> **Stated problem**: What is the number of lines in these entries that include "recreates"? Write that number and no other text.

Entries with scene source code
----------------

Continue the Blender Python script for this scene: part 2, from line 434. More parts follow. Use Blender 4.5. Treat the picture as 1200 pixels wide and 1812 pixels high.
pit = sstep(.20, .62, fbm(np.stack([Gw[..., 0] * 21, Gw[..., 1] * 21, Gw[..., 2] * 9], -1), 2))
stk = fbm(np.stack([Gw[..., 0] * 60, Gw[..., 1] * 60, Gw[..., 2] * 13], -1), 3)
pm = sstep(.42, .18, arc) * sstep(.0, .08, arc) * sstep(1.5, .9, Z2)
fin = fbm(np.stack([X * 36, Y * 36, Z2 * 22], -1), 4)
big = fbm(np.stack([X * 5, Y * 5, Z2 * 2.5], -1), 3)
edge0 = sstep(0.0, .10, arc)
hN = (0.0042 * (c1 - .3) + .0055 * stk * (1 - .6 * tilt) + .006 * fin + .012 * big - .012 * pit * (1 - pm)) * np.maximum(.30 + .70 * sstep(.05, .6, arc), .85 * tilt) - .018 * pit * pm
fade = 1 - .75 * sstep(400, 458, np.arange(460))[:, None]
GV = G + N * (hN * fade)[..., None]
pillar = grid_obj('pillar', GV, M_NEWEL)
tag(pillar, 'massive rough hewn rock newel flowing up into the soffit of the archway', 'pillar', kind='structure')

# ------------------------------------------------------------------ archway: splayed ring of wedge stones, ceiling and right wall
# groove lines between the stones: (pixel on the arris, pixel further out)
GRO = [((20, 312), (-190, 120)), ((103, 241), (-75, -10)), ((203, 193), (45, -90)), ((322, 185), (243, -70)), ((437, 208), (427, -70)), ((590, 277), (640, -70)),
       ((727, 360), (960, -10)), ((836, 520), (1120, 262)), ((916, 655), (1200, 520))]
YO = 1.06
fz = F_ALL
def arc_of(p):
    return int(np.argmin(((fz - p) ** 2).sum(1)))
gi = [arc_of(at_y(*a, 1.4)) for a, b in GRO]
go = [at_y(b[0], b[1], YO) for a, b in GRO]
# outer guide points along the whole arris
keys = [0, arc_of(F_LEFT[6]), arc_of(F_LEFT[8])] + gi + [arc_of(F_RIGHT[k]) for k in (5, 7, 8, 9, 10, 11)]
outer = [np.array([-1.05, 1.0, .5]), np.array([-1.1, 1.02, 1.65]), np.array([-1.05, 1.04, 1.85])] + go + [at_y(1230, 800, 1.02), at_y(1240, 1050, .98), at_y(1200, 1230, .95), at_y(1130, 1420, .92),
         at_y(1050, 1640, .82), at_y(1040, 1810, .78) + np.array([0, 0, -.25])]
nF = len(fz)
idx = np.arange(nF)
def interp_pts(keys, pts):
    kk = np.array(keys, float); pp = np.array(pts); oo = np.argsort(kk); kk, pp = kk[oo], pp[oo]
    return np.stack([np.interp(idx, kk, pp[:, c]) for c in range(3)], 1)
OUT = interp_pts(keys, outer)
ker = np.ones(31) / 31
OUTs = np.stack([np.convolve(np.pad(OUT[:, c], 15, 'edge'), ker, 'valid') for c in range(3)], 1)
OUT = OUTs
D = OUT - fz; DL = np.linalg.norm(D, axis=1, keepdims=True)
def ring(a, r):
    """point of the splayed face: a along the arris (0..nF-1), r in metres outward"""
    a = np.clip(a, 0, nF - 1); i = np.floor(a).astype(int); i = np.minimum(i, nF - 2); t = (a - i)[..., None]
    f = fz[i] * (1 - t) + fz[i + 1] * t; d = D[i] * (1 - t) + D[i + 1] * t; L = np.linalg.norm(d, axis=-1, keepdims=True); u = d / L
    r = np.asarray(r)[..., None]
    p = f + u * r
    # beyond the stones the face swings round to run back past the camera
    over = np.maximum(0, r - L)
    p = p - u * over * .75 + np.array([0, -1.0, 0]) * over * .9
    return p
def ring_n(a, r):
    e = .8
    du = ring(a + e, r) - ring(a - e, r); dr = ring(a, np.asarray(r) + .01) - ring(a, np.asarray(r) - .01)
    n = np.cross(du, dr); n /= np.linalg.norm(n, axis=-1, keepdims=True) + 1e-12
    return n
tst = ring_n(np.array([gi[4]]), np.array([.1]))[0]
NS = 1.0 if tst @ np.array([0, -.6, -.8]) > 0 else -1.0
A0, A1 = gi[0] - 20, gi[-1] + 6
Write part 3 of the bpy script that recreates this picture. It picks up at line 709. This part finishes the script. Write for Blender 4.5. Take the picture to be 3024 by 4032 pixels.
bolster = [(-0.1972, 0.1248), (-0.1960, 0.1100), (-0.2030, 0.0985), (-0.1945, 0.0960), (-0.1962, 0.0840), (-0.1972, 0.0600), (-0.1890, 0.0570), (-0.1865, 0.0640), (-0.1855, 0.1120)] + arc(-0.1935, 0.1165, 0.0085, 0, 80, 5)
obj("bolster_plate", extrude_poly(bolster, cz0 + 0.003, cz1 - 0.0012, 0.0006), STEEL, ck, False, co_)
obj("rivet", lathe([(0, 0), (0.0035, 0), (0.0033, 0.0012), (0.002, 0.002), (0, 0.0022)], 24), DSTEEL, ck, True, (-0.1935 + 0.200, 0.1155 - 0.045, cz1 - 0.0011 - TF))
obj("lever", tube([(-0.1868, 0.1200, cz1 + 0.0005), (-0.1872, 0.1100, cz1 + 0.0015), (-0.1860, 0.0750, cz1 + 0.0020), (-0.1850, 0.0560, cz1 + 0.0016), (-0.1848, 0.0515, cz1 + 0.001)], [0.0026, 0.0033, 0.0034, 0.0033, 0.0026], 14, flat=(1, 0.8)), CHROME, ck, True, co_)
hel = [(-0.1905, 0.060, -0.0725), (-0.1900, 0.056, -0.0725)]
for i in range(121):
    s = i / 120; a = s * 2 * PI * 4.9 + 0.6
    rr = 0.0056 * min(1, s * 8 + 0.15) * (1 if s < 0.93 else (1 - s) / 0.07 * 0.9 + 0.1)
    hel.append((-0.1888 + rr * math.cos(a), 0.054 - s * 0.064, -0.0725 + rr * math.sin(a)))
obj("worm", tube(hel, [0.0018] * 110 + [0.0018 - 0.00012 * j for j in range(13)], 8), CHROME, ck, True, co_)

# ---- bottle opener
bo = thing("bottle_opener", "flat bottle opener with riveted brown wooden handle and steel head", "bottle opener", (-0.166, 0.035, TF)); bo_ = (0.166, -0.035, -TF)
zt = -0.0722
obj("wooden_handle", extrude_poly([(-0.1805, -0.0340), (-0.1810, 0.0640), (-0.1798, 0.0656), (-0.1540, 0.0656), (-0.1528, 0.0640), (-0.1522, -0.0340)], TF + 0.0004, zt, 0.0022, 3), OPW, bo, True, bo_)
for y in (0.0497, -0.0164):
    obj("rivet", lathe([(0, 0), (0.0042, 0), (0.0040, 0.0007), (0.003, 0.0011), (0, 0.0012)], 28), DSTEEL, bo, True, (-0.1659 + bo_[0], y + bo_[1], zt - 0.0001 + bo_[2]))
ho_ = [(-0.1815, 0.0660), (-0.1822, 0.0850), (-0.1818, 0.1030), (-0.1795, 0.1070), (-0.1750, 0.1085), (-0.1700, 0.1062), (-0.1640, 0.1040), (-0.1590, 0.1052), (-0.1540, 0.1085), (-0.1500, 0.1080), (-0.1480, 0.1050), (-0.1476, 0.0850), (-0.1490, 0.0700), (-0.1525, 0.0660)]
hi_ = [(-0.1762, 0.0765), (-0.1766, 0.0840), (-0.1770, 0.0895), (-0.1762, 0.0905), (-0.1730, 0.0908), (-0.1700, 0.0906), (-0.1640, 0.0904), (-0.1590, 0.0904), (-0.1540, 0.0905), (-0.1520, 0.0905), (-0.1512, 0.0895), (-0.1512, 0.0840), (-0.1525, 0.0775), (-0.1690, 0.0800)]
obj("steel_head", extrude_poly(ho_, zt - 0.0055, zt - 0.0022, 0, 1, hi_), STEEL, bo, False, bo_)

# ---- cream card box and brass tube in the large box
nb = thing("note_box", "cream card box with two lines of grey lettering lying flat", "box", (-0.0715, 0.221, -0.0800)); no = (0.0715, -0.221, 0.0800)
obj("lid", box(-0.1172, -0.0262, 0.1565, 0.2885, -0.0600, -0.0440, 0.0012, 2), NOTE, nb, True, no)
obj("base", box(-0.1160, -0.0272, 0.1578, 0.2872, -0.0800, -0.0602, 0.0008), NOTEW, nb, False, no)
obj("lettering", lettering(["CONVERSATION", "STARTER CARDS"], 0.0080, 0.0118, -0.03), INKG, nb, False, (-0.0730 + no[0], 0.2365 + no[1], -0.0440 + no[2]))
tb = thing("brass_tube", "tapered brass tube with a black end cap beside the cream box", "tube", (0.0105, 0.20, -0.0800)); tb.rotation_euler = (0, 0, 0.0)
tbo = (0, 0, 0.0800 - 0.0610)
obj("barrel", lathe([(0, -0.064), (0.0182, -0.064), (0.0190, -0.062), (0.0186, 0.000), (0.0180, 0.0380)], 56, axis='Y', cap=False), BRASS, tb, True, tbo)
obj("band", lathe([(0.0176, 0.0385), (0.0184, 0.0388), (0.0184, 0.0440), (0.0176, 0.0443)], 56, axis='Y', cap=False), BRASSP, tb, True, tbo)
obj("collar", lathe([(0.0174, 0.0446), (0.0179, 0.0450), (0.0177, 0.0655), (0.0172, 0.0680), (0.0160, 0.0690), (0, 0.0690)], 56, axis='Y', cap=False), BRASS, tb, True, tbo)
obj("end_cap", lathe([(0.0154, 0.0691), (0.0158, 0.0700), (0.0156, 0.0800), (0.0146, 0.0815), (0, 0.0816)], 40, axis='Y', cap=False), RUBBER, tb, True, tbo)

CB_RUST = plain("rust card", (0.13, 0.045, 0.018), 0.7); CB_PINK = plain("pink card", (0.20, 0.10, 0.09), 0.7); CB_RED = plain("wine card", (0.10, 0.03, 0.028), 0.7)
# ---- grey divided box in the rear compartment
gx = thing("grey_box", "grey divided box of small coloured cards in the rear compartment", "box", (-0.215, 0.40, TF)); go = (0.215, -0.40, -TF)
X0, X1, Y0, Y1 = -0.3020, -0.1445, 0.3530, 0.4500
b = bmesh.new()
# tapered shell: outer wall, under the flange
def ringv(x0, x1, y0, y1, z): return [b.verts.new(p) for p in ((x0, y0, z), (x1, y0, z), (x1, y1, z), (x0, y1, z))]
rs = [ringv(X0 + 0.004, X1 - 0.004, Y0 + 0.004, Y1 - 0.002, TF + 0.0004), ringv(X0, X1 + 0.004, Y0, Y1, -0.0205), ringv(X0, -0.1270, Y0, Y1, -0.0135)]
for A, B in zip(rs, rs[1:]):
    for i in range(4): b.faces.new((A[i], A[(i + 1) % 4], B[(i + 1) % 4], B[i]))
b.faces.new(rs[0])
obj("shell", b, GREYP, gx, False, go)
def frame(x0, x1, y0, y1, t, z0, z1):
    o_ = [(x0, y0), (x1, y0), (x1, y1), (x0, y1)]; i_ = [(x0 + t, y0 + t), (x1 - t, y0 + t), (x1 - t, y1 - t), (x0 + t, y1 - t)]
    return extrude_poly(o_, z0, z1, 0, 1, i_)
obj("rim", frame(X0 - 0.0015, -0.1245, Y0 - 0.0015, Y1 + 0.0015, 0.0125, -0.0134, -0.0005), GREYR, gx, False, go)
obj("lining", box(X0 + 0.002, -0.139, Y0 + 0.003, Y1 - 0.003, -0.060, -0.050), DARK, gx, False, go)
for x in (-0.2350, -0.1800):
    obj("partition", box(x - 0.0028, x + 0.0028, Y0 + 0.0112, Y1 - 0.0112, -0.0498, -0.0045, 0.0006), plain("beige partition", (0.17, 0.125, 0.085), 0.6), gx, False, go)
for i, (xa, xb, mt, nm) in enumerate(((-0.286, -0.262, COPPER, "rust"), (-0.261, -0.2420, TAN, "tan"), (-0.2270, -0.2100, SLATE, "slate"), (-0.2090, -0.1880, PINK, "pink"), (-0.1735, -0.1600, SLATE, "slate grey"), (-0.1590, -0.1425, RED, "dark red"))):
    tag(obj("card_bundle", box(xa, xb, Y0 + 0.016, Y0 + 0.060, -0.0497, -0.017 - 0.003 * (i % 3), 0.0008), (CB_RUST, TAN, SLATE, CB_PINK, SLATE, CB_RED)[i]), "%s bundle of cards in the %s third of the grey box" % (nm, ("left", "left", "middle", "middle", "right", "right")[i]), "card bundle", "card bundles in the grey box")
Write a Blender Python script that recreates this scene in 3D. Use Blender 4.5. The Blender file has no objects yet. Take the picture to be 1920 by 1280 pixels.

----------------

> **Result of the task**: 2